GW to spend $1.2 million on electronic locks in four major residence halls

The University will spend $1.2 million to install keyless, electronic locks in more than a half-dozen residence halls over the next year to help beef up security and modernize dorms.

GWorld card readers will replace standard locks in Ivory Tower, JBKO, West Hall and 1959 E St. this summer, followed by each Mount Vernon Campus hillside residence hall – Cole, Hensley and Clark halls – over the next academic year.

West Hall on the sleepy Mount Vernon Campus is one of the residence halls getting electronic key readers this summer, part of a $1.2 million effort to move away from traditional keys. Hatchet File Photo

Students will tap their GWorld cards onto their door handles to get into their rooms, which would lock automatically – a system also used at schools like University of Virginia and Villanova University.

 “Since the doors will automatically lock with electronic locks, we hope fewer thefts will occur,” University Police Department Chief Kevin Hay said through a University spokeswoman.

The efforts follow a spike in thefts in Ivory Tower, Fulbright and JBKO halls in January. The string also led to added security in those halls.

Mount Vernon Campus residence halls, however, see crime much less frequently. Out of the nearly 200 thefts and burglaries reported in the UPD Crime Log during the spring semester, only four were on the Vern. Officials have typically kept security lighter on GW’s more suburban campus.

The installations continue the University’s efforts to add electronic locks in dorms. Lafayette Hall went keyless in 2011 as part of a $9.8 million overhaul, and Munson Hall was equipped with electronic locks following a $2.8 million renovation last year.

GW plans to continue installing the electronic locks in campus buildings, including in the ‘superdorm.’
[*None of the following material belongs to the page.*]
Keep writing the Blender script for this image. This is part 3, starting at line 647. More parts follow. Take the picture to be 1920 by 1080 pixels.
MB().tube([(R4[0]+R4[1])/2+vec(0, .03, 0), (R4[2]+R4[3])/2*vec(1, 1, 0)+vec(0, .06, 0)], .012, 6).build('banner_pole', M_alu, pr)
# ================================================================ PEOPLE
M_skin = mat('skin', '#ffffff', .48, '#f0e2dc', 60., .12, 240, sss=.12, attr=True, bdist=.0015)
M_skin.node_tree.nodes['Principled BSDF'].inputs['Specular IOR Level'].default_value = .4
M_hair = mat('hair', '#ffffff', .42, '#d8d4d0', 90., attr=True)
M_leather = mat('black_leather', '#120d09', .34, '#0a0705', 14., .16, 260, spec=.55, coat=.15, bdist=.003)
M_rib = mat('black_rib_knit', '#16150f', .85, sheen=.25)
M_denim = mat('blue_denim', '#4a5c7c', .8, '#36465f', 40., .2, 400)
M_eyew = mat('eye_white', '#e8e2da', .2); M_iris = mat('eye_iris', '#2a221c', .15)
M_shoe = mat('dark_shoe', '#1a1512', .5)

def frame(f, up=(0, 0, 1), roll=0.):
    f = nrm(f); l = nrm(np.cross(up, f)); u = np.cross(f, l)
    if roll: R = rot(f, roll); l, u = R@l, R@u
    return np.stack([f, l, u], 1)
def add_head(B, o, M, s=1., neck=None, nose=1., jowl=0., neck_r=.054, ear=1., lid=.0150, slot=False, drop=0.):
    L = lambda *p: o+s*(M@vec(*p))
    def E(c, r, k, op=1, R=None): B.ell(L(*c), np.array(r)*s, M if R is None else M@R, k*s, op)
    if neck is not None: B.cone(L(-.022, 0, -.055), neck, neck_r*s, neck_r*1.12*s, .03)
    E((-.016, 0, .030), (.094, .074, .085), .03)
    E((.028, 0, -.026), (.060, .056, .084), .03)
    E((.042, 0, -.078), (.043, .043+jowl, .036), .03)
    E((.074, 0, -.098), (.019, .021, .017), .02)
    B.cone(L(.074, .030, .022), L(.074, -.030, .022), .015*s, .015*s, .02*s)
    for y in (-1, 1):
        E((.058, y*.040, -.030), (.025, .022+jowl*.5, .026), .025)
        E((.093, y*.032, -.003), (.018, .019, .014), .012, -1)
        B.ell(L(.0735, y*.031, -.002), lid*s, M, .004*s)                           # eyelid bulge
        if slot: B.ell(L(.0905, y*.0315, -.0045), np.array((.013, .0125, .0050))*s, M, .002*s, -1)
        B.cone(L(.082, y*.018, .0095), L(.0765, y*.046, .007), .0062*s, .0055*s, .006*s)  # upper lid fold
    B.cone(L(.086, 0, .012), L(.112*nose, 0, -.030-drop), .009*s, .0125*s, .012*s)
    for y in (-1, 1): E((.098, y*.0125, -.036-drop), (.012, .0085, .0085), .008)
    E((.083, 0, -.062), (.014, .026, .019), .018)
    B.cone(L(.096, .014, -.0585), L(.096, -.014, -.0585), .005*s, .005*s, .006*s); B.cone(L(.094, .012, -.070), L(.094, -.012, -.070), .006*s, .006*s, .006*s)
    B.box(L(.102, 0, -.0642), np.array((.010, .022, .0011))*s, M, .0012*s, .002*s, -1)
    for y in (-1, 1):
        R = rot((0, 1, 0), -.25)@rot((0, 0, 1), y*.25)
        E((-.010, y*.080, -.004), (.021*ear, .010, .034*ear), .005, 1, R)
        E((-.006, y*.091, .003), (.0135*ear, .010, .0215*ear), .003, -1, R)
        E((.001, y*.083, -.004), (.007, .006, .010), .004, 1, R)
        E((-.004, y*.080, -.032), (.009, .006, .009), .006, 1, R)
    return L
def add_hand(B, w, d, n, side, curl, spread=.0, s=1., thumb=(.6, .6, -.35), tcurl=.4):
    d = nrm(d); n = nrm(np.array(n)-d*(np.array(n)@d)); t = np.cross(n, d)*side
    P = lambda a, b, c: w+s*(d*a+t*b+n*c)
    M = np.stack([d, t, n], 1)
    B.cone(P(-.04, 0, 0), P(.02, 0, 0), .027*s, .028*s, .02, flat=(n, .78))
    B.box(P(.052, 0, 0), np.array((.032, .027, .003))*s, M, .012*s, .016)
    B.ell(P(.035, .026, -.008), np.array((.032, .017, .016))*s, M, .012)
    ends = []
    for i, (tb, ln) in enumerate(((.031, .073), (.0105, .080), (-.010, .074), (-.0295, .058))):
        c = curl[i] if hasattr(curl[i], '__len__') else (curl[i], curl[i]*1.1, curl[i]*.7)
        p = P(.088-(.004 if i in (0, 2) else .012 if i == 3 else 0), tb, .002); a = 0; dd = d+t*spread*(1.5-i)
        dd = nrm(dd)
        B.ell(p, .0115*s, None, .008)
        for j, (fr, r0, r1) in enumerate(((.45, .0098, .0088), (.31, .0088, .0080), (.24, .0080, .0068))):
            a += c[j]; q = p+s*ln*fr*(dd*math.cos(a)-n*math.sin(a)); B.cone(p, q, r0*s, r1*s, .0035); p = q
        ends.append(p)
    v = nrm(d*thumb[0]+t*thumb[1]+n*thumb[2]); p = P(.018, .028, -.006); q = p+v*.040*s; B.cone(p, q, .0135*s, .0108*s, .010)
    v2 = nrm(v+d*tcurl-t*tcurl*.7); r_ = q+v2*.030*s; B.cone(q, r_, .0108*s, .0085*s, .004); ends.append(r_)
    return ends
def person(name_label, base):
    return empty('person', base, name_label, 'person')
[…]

University spokeswoman Michelle Sherrard also credited the new keyless locks with decreases in lock changes, but declined to provide data, citing the University’s policy not to share information on specific FixIt requests.

The University also issued about 8,700 loaner keys this academic year.

“We believe that we will only have to change approximately 60 percent as many locks this academic year as we did in the 2010-2011 academic year,” Sherrard said in an email this month.

The Board of Trustees allocated $1.2 million to install the electronic locks as part of a more than $2.8 million renovation package for residence halls, which will also include a half-million dollar kitchen upgrade in Fulbright Hall.

The University’s top governing body also approved $2 million to complete blueprints and begin the approval process to demolish the Hall on Virginia Avenue to its base structure next summer and rebuild the graduate student residence hall by 2016.